PROBLEM TO SOLVE: Repeat the data that follows, word for word, without the images.

DATA PROVIDED:

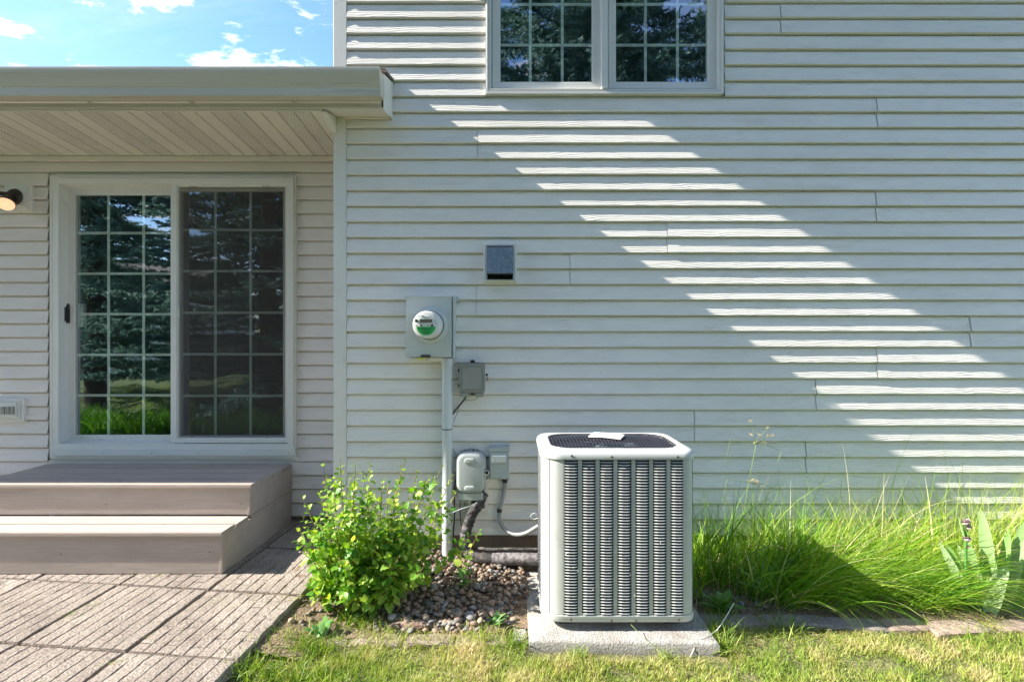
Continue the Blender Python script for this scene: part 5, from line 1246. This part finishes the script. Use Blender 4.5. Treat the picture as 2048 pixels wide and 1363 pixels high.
def spruce(x, y, s_, rot_, label, me=crown_a):
    r0 = empty('spruce_tree', (x, y, 0), label, 'tree', 'spruce trees behind the viewpoint')
    m = MB(); m.lathe((0, 0, -.1), (0, 0, 1), [(.24, 0), (.17, .5), (.13, 4), (.05, 9), (.01, 11)], 12); tm = m.mesh('trunk', M['trunk'], smooth=True)
    for me_, nm in ((tm, 'trunk'), (me, 'crown')):
        o = bpy.data.objects.new(nm, me_); COL.objects.link(o); o.parent = r0
    r0.scale = (s_, s_, s_); r0.rotation_euler = (0, 0, rot_)
spruce(-4.4, -1.6, 1.0, 0, 'blue green spruce standing behind the viewpoint, mirrored in the patio door')
spruce(1.4, -2.6, 1.0, 2.1, 'tall spruce behind the viewpoint whose boughs are mirrored in the upper window', crown_b)
spruce(-9.2, -3.6, 1.15, 4.0, 'spruce further along the garden, mirrored in the left door leaf')
spruce(-7.2, -9.5, 1.2, 1.0, 'spruce at the far end of the garden in front of the wooden fence')
spruce(-1.6, -7.5, 1.35, 3.3, 'large spruce in the middle distance behind the viewpoint, above the lawn')
spruce(-12.5, -7.8, 1.3, .4, 'large spruce at the left of the garden, seen between nearer trees in the door glass')
spruce(5.2, -4.4, 1.1, 5.0, 'spruce at the right of the garden behind the viewpoint')
# planted bed with strap leaves seen low in the door glass
n = 5200; x = U(-7.6, -2.9, n); y = U(-.55, .15, n); base = np.stack([x, y, gz(x, y)], 1)
V, F, T = blades(base, U(0, 6.28, n), U(.25, .6, n), U(.012, .022, n), U(0, .4, n), U(.2, 1.4, n), 5, tint=U(0, 1, n), face=U(0, 6.28, n))
tag(tag(link('bed_plants', raw_mesh('bed_plants', V, F, M['hedge'], T)), kind='stuff'), 'bed of strap leaved plants behind the viewpoint')
fn = empty('wooden_fence', (-4, -13, 0), 'weathered wooden board fence at the end of the garden', 'fence')
fm = MB(); fm.box(0, .14, -.01, .01, 0, 1.75); fme = fm.mesh('fence_board', M['cork'])
for k in range(120): link('fence_board', fme, fn, Matrix.Translation((-14+k*.155, -13+rnd.uniform(-.01, .01), rnd.uniform(-.02, .02))))
m = MB(); m.box(-14, 4.6, -13.08, -13.03, .3, .4); m.box(-14, 4.6, -13.08, -13.03, 1.3, 1.4); m.build('fence_rail', M['cork'], fn)
nh = empty('neighbour_house', (-19, -16, 0), 'pale neighbouring house with a grey roof beyond the garden', 'house')
m = MB(); m.box(-24, -15, -22, -15, 0, 3.2); m.build('wall', M['nwall'], nh); m = MB(); m.extx([(-22.4, 3.1), (-18.5, 5.2), (-14.6, 3.1), (-14.6, 3.25), (-18.5, 5.4), (-22.4, 3.25)], -24.4, -14.6); m.build('roof', M['shingle'], nh)
for xx in (-22, -19.4, -17): m = MB(); m.box(xx, xx+1, -14.99, -14.95, 1, 2.2); w_ = m.build('window', M['coil'], nh); m = MB(); frame_z = [m.box(xx-.06, xx, -15, -14.93, .94, 2.26), m.box(xx+1, xx+1.06, -15, -14.93, .94, 2.26), m.box(xx, xx+1, -15, -14.93, 2.2, 2.26), m.box(xx, xx+1, -15, -14.93, .94, 1)]; m.build('window_frame', M['win'], w_)
print('objects', len(bpy.data.objects), 'tris', sum(len(me.polygons) for me in bpy.data.meshes))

FINISHED EXERCISE:
Continue the Blender Python script for this scene: part 5, from line 1246. This part finishes the script. Use Blender 4.5. Treat the picture as 2048 pixels wide and 1363 pixels high.
def spruce(x, y, s_, rot_, label, me=crown_a):
    r0 = empty('spruce_tree', (x, y, 0), label, 'tree', 'spruce trees behind the viewpoint')
    m = MB(); m.lathe((0, 0, -.1), (0, 0, 1), [(.24, 0), (.17, .5), (.13, 4), (.05, 9), (.01, 11)], 12); tm = m.mesh('trunk', M['trunk'], smooth=True)
    for me_, nm in ((tm, 'trunk'), (me, 'crown')):
        o = bpy.data.objects.new(nm, me_); COL.objects.link(o); o.parent = r0
    r0.scale = (s_, s_, s_); r0.rotation_euler = (0, 0, rot_)
spruce(-4.4, -1.6, 1.0, 0, 'blue green spruce standing behind the viewpoint, mirrored in the patio door')
spruce(1.4, -2.6, 1.0, 2.1, 'tall spruce behind the viewpoint whose boughs are mirrored in the upper window', crown_b)
spruce(-9.2, -3.6, 1.15, 4.0, 'spruce further along the garden, mirrored in the left door leaf')
spruce(-7.2, -9.5, 1.2, 1.0, 'spruce at the far end of the garden in front of the wooden fence')
spruce(-1.6, -7.5, 1.35, 3.3, 'large spruce in the middle distance behind the viewpoint, above the lawn')
spruce(-12.5, -7.8, 1.3, .4, 'large spruce at the left of the garden, seen between nearer trees in the door glass')
spruce(5.2, -4.4, 1.1, 5.0, 'spruce at the right of the garden behind the viewpoint')
# planted bed with strap leaves seen low in the door glass
n = 5200; x = U(-7.6, -2.9, n); y = U(-.55, .15, n); base = np.stack([x, y, gz(x, y)], 1)
V, F, T = blades(base, U(0, 6.28, n), U(.25, .6, n), U(.012, .022, n), U(0, .4, n), U(.2, 1.4, n), 5, tint=U(0, 1, n), face=U(0, 6.28, n))
tag(tag(link('bed_plants', raw_mesh('bed_plants', V, F, M['hedge'], T)), kind='stuff'), 'bed of strap leaved plants behind the viewpoint')
fn = empty('wooden_fence', (-4, -13, 0), 'weathered wooden board fence at the end of the garden', 'fence')
fm = MB(); fm.box(0, .14, -.01, .01, 0, 1.75); fme = fm.mesh('fence_board', M['cork'])
for k in range(120): link('fence_board', fme, fn, Matrix.Translation((-14+k*.155, -13+rnd.uniform(-.01, .01), rnd.uniform(-.02, .02))))
m = MB(); m.box(-14, 4.6, -13.08, -13.03, .3, .4); m.box(-14, 4.6, -13.08, -13.03, 1.3, 1.4); m.build('fence_rail', M['cork'], fn)
nh = empty('neighbour_house', (-19, -16, 0), 'pale neighbouring house with a grey roof beyond the garden', 'house')
m = MB(); m.box(-24, -15, -22, -15, 0, 3.2); m.build('wall', M['nwall'], nh); m = MB(); m.extx([(-22.4, 3.1), (-18.5, 5.2), (-14.6, 3.1), (-14.6, 3.25), (-18.5, 5.4), (-22.4, 3.25)], -24.4, -14.6); m.build('roof', M['shingle'], nh)
for xx in (-22, -19.4, -17): m = MB(); m.box(xx, xx+1, -14.99, -14.95, 1, 2.2); w_ = m.build('window', M['coil'], nh); m = MB(); frame_z = [m.box(xx-.06, xx, -15, -14.93, .94, 2.26), m.box(xx+1, xx+1.06, -15, -14.93, .94, 2.26), m.box(xx, xx+1, -15, -14.93, 2.2, 2.26), m.box(xx, xx+1, -15, -14.93, .94, 1)]; m.build('window_frame', M['win'], w_)
print('objects', len(bpy.data.objects), 'tris', sum(len(me.polygons) for me in bpy.data.meshes))